Key Features of the Amendment Bill

  1. Nomination Flexibility
    The Bill introduces a much-needed change in how nominations are handled in banking. Earlier, deposit holders and locker users could appoint only a single nominee for their assets. The new provisions allow up to four nominees, offering greater flexibility. For deposits, nominations can be appointed either simultaneously (with specified proportions) or successively. However, in the case of lockers, only successive nominations are allowed.

    This change is particularly beneficial for deposit holders, as it ensures smoother estate planning and better distribution of assets in unforeseen circumstances.

  2. Redefining “Substantial Interest”
    The threshold for defining “substantial interest” in a banking company has been revised to keep pace with the evolving economy. Previously, holding shares worth more than ₹5 lakh or 10% of a company’s paid-up capital qualified as substantial interest. The new threshold has been increased to ₹2 crore, reflecting inflation and the current scale of economic activities.

    This change is expected to attract higher-value investors and ensure a modernized regulatory framework for governance.

  3. Extended Tenure for Cooperative Bank Directors
    Under the earlier provisions, directors in cooperative banks were limited to a maximum of eight consecutive years. The Bill extends this tenure to ten years, aligning with the Constitutional Act of 2011, which governs cooperative societies.

    This revision enhances stability in leadership, enabling directors to carry forward long-term initiatives and ensure sustained growth in cooperative banks.

  4. Unified Directorship in Cooperative Banks
    The previous law prohibited directors of one cooperative bank from serving on the board of another. The amendment now allows directors of central cooperative banks to simultaneously serve on the boards of state cooperative banks, provided they are members of the latter.

    This change is expected to improve coordination between central and state cooperative banks, strengthening the cooperative banking ecosystem.

  5. Auditor Remuneration Flexibility
    Earlier, the Reserve Bank of India (RBI), in consultation with the central government, regulated the remuneration for statutory auditors of banks.

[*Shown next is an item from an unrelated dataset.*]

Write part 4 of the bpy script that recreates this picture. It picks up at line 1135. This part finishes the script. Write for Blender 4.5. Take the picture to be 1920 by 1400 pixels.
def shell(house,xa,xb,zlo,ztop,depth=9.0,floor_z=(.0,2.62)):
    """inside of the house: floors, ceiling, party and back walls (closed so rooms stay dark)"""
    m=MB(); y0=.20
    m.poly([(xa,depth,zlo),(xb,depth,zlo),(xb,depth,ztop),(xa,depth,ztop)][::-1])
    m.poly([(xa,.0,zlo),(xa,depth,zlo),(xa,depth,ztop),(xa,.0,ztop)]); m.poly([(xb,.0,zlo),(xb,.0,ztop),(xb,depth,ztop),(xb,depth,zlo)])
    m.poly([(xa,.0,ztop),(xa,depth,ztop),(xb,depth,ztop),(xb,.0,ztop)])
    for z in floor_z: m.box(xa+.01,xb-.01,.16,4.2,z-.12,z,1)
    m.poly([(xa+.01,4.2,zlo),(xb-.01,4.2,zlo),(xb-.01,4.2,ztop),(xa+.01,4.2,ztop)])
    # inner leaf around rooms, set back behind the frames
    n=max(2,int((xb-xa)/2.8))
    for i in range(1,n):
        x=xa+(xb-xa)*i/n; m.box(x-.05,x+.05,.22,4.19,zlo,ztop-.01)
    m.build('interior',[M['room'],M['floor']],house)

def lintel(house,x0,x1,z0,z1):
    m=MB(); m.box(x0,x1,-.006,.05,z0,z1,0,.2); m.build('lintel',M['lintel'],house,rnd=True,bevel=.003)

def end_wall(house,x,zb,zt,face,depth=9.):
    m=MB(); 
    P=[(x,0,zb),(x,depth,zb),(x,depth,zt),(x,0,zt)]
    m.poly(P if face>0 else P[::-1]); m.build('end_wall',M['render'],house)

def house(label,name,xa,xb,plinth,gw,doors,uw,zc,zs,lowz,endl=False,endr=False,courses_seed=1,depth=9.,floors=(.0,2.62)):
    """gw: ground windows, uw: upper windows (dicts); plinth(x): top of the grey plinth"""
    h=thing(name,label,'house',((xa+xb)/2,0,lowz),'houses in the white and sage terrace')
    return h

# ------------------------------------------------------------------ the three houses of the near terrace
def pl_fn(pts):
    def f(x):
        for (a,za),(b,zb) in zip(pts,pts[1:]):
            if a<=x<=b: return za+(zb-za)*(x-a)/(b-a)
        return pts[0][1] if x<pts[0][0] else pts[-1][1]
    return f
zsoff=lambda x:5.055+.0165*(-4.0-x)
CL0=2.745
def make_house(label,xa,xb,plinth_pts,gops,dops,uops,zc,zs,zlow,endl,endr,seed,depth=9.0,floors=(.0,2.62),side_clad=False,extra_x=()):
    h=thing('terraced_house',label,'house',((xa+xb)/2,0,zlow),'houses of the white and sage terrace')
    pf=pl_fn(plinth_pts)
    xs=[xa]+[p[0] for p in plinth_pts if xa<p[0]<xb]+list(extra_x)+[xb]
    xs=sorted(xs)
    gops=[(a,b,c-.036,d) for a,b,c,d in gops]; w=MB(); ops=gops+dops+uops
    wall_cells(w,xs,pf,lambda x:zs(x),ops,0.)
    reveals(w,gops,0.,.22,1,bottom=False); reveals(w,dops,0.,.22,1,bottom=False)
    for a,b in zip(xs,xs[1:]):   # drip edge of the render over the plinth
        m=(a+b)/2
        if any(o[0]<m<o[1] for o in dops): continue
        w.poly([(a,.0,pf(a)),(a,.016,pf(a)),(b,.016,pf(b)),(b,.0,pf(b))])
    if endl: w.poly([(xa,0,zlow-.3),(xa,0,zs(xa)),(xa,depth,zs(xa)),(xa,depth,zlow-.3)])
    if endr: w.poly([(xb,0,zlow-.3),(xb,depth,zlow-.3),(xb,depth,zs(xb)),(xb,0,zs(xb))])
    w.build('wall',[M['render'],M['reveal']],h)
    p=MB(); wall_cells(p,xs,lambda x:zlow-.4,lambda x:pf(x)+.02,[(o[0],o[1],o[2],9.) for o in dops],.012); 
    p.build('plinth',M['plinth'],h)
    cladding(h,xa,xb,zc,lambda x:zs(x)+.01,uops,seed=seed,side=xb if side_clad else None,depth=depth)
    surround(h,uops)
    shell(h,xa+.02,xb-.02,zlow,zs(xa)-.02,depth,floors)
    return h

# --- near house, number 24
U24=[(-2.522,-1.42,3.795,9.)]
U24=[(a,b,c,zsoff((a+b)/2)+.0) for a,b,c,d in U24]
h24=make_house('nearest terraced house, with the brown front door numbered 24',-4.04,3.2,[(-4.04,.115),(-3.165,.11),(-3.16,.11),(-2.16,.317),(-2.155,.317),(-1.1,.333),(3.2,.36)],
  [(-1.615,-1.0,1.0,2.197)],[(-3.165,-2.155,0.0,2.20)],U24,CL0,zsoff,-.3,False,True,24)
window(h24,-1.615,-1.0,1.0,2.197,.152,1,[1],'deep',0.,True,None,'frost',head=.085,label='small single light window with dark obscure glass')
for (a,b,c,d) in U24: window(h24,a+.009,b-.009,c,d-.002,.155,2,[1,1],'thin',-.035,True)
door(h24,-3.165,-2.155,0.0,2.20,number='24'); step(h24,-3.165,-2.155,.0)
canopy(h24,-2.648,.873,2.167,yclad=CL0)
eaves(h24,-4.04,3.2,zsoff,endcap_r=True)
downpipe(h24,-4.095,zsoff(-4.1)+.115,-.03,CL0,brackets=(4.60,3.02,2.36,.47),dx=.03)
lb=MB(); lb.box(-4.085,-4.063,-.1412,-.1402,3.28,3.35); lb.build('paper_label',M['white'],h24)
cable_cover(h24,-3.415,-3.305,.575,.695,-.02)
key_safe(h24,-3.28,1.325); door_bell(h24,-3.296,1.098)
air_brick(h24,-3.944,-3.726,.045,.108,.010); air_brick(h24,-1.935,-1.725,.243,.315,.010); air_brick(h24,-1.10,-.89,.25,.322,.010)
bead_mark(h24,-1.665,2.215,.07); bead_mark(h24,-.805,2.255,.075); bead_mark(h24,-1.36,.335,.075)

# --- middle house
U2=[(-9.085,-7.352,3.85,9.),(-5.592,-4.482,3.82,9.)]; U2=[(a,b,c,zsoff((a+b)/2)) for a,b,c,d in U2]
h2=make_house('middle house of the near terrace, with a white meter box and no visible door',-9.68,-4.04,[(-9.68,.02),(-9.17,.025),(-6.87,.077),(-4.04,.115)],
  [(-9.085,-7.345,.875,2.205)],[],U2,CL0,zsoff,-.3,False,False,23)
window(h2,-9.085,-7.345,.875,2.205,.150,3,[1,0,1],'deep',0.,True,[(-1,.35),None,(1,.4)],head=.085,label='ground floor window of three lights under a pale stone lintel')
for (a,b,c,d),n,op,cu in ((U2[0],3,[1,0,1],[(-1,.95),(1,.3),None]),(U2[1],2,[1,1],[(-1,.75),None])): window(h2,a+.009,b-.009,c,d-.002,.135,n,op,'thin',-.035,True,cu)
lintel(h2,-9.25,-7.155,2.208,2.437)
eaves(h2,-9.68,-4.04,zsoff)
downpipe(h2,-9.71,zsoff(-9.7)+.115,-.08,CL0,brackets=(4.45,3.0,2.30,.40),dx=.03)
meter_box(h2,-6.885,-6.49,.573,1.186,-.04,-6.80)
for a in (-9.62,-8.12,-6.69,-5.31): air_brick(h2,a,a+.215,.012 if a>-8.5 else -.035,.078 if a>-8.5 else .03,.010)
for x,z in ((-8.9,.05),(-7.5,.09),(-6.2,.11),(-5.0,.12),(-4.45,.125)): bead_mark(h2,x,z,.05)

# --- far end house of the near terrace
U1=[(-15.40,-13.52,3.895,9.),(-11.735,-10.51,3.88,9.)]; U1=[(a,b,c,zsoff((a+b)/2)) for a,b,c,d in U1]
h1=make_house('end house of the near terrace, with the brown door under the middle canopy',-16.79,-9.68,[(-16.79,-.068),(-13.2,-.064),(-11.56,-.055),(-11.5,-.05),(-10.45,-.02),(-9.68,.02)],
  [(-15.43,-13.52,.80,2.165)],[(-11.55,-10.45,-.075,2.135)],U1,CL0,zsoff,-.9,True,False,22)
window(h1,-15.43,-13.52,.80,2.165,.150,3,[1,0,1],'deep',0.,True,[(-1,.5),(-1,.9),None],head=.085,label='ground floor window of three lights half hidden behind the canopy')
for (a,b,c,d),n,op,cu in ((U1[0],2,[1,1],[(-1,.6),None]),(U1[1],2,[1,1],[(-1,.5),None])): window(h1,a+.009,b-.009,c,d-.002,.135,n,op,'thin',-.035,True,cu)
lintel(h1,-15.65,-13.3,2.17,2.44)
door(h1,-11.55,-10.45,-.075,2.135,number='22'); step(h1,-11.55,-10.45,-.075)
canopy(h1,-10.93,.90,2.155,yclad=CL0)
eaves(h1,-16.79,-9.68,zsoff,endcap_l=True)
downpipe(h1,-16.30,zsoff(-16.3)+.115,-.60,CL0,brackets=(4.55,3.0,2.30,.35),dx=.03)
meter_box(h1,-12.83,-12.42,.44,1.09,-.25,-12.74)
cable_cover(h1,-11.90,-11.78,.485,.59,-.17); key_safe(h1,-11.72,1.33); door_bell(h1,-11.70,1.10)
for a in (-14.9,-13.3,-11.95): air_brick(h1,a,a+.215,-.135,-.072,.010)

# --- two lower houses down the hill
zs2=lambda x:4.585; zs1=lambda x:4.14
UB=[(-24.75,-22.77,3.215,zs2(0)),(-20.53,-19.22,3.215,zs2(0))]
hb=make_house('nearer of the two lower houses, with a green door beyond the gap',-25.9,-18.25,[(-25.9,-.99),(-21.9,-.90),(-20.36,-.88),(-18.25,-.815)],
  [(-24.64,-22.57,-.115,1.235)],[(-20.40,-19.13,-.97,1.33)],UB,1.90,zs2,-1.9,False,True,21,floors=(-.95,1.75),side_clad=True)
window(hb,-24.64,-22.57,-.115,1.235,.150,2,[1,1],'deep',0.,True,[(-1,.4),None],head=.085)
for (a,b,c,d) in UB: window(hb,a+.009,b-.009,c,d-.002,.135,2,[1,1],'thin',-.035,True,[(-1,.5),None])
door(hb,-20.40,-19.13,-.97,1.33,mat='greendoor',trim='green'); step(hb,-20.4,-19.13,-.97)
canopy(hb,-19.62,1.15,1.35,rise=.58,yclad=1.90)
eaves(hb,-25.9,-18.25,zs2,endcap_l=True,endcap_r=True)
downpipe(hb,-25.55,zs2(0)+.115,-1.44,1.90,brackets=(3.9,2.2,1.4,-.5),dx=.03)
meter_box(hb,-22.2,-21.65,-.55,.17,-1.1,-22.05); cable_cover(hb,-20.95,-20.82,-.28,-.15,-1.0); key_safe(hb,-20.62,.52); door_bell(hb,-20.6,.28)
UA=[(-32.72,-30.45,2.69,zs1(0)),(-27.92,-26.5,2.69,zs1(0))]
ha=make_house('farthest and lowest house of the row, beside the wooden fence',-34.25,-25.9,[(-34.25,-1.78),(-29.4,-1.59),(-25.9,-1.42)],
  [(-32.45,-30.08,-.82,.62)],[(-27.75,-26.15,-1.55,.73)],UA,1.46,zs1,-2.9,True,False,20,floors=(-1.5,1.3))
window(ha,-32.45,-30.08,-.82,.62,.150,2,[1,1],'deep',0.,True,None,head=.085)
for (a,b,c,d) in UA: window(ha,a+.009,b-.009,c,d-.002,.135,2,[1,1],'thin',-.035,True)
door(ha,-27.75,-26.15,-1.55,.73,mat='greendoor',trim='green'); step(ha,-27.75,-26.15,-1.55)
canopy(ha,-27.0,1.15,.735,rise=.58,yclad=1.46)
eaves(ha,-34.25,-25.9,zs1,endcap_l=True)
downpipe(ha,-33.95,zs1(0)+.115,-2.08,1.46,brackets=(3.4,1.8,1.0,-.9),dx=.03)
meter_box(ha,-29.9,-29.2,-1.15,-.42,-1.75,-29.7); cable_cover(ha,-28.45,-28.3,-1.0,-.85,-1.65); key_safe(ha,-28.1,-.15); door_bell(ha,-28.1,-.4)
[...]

The Bill now grants banks the authority to decide the remuneration of their auditors independently.

    This provides banks with greater autonomy and allows for competitive hiring of auditors, ensuring improved audit quality.

  6. Simplified Cash Reserve Period
    The definition of “fortnight,” a critical period used for calculating cash reserves that banks must maintain, has been updated for simplicity. Previously, a fortnight was defined as the period from Saturday to the second following Friday. Under the new law, a fortnight is redefined as either:

    1. The 1st to the 15th day of the month, or
    2. The 16th to the last day of the month.

    This new definition streamlines reporting and aligns it with standard calendar intervals, simplifying compliance requirements for banks.

  7. Revised Reporting Schedule
    Another practical change is in the timeline for filing regulatory reports and complaints. Previously, banks had to submit these reports on the second and fourth Fridays of each month. The Bill standardizes the reporting dates to the 15th and last day of each month, providing consistency and reducing ambiguity.
  8. Expanding the Scope of Unclaimed Funds
    The Bill enhances depositor and investor protection by expanding the scope of funds transferred to the Investor Education and Protection Fund (IEPF). Earlier, only unpaid dividends were eligible for transfer. Now, the following are included:

    • Shares for which dividends have not been claimed for seven consecutive years.
    • Unclaimed interest or redemption amounts on bonds after seven years.

    Depositors and investors will still have the right to claim their unclaimed money or shares from the IEPF, ensuring transparency and accountability.

Conclusion

The Banking Laws Amendment Bill, 2024, is a progressive step toward creating a modern, resilient banking system in India. By addressing outdated provisions and introducing customer-friendly reforms, the Bill sets the stage for enhanced governance, operational efficiency, and stakeholder trust in the banking sector.